Es ist herzerwärmend zu sehen, wie immer mehr junge Frauen ihre Haare natürlich tragen, den Mut haben, zu sich selbst und ihren Locken zu stehen – und ihre Haare dementsprechend nicht mehr strecken. Auf diesem Weg möchten wir Menschen in unserem Salon begleiten. Nicht zu unterschätzen sind diese Orte auch als soziale Treffpunkte, wo Frauen miteinander in Kontakt kommen und Zeit haben, sich auszutauschen.»

Aufgezeichnet von Mandy Abou Shoak

Lina Rasheed : Identität entdecken!

«Für mich als Schwarze Frau, die in mehreren Kulturen beheimatet ist, war die Frage der Identität stets präsent: Eine eigene Identität, die ständig entdeckt, gestaltet, verloren und wiedergefunden wird, muss auch gepflegt werden – bis frau in sich selbst existiert. Doch diese Seinsform, geerdet und öffentlich ausgelebt, ist nicht überall gestattet oder akzeptiert.

Ich bin sozial, politisch und seelisch sowohl global als auch lokal engagiert und habe mit meinen Kindern in verschiedenen Ländern gelebt. Durch sie habe ich gelernt, was ich ihnen eigentlich beibringen soll und wie dies gelebt werden kann.
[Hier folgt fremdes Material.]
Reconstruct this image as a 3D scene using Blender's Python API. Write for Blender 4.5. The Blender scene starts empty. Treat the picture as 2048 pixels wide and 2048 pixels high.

Als junge Schwarze Menschen sollen sie sich nicht nur durch die Aberkennung ihrer selbst, die Ausgrenzung und den Hass anderer definieren lassen, sondern ihren eigenen Erfahrungen den Raum geben, den ihre Identität als dynamischer Prozess benötigt. Das erfordert einen interaktiven Austausch mit der Umgebung, den Menschen und ihren Normen, ein stetiges Aushandeln.

Aktuell bin ich als Beraterin für Betroffene bei der Fachstelle für Frauenhandel und Frauenmigration in Zürich tätig. Insofern ist es für mich sehr wichtig, dass ich die verschiedenen Kämpfe aktiv mitgestalte – hier beim Frauenstreik ebenso wie bei der aktuellen Revolution im Sudan. Um zu zeigen, dass diese Kämpfe nicht isoliert voneinander stattfinden, sondern in einem globalen Zusammenhang stehen.»